Visiting the museum of fabric printing in Mulhouse in eastern France, the first pleasure comes from your ticket.
Fittingly for a museum about fabric, the ticket is just that...fabric.
Explanatory case notes (handily written in English and German in case your français est un peu rouillé) provide clear easy to follow notes on history and techniques.
They explain that textile printing uses the same techniques as dying cloth. Before the textile is put into the dying vat, the mordant is applied using a wooden board. This permits the colour to penetrate the fabric, thus revealing the pattern.
I was drawn to the reconstruction of a paletot ( a close fitting jacket worn by women 19th century). This was a digital print on cotton canvas from pattern "4157", originally patented in 1865.
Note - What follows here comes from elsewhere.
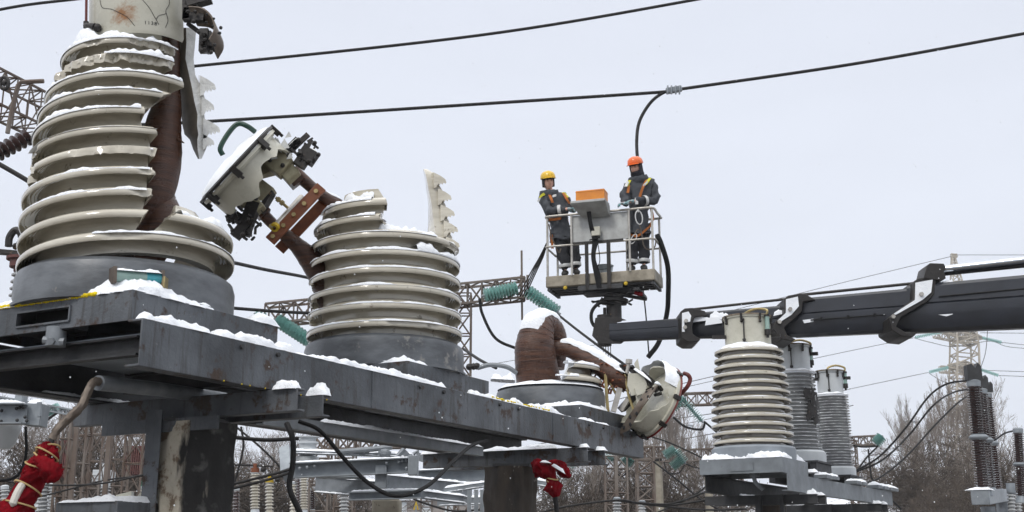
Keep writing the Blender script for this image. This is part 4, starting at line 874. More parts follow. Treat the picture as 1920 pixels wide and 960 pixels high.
# control console: sloping tray, orange cover, white box, cable bunch
cx = 1.01
m = M(); m.box(bk(cx + .03, -.22, RT + .10), AXW * .30, AXB * .17, ZZ * .022); m.add([bk(cx - .28, -.06, RT + .08), bk(cx + .34, -.06, RT + .08), bk(cx + .34, -.39, RT + .08), bk(cx - .28, -.39, RT + .08), bk(cx - .28, -.04, RT - .10), bk(cx + .20, -.04, RT - .10), bk(cx + .24, -.16, RT - .06), bk(cx - .26, -.16, RT - .06)], [(0, 1, 2, 3), (4, 5, 6, 7), (0, 1, 5, 4), (1, 2, 6, 5), (2, 3, 7, 6), (3, 0, 4, 7)]); m.build('control_tray', K['panel'], rL, bevel=.006)
m = M(); m.box(bk(cx - .0, -.20, RT + .215), AXW * .25, AXB * .13, ZZ * .095); m.box(bk(cx, -.20, RT + .285), AXW * .255, AXB * .135, ZZ * .008); m.build('control_cover', K['orange'], rL, bevel=.015)
m = M(); m.box(bk(cx - .03, -.07, .70), AXW * .075, AXB * .04, ZZ * .08); m.build('switch_box', K['capw'], rL, bevel=.01)
m = M()
for i in range(7):
    o = .010 * i; m.tube(catmull([bk(1.1 - o, -.20, RT - .02), bk(1.08 - o, -.12, .78), bk(1.04 - o * 1.5, -.08, .55), bk(1.06 - o, -.09, .25), bk(1.02 - o * 1.6, -.07, -.05), bk(.98 - o, -.05, -.28)], 6), .009, 6)
m.tube(catmull([bk(cx - .03, -.08, .62), bk(cx - .10, -.12, .58), bk(cx + .08, -.1, .55)], 5), .012, 6); m.tube(catmull([bk(.95, -.08, .5), bk(.92, -.08, .2), bk(.97, -.08, .05)], 5), .008, 6)
m.build('cable_bunch', K['rubber'], rL)
# turntable and mast
mc = bk(.80, .38, 0)
def mcz(z, dx=0, dy=0): return V((mc.x + dx, mc.y + dy, mc.z + z))
m = M(); m.cyl(mcz(-.40), .17, .10, 20); m.cyl(mcz(-.46), .25, .05, 24); m.cyl(mcz(-.78, .0), .13, .34, 18); m.bar(mcz(-.55, -.16), mcz(-.95, -.16), .05, .10, up=V((0, 1, 0))); m.cyl(mcz(-.50, .16), .06, .12, 10)
for i in range(16): a = random.uniform(0, 6.28); p = mcz(random.uniform(-.5, -.33), .28 * math.cos(a), .28 * math.sin(a)); m.bar(p, p + V((random.uniform(-.12, .12), 0, random.uniform(-.05, .05))), .03, .03)
m.bar(mcz(-.36, .1, -.2), mcz(-.42, .55, -.1), .06, .05); m.bar(mcz(-.34, -.5, -.2), mcz(-.38, .1, -.2), .08, .05)
m.build('rotator', K['blackmetal'], rL, bevel=.004)
m = M(); m.tube([mcz(-.35, .32, -.30), mcz(-.37, .46, -.28)], .035, 10); m.build('red_cap', K['redcloth'], rL)
m = M(); m.tube(catmull([mcz(-.50, -.02, -.15), mcz(-.50, -.25, -.2), mcz(-.68, -.40, -.22), mcz(-.92, -.34, -.22), mcz(-.98, .02, -.2)], 6), .030, 8)
m.tube(catmull([mcz(-.40, .1, -.2), mcz(-.36, .3, -.3), mcz(-.42, .5, -.2)], 5), .018, 6); m.build('hydraulic_hose', K['rubber'], rL)
kn = at(1133, 622, 19.5)
m = M(); m.cyl(kn + V((0, 0, .02)) - V((0, 0, .26)), .12, .52, 18); m.tube([kn + V((.02, -.2, -.02)), kn + V((.02, .2, -.02))], .14, 18); m.plate([(-.22, -.10), (-.10, -.24), (.26, -.24), (.34, -.18), (.20, -.14), (.20, .14), (.36, .16), (.20, .22), (-.16, .20)], Matrix.Translation(kn + V((0, -.19, 0))), .03)
for i in range(4): m.tube([kn + V((-.03 + .04 * i, -.12, -.2)), kn + V((-.03 + .04 * i, -.12, -.44 - .02 * (i % 2)))], .008, 6)
m.build('knuckle', K['blackmetal'], rL, bevel=.004)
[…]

Sample vials of colours 19thc.
By the 18th century the European textile trade was so important that legislation was introduced to safeguard the origin of the fabric produced. Designs of printed fabrics had to be countermarked; amongst the details were the name of the manufacturer and the date of printing. These marks served as advertising at the time and now constitute a valuable archive resource.
This display of countermarked fabrics includes examples from Switzerland,Germany, France and of course Mulhouse itself.
Some more modern fabric designs.
A furnishing sample 'Lily of the Valley'
English. c1900
A furnishing sample 'Poppies in a vase'
French or English 1930s
The processes of printing are here as well...old and new.
This is a STORK ink printer c1980s.
This caraco from Alsace (?) c1800 is in a print called 'Bonnes Herbes'. A caraco translates as a camisole in English. The term can refer to a longer woman's jacket, but is used here for something I would call a spencer.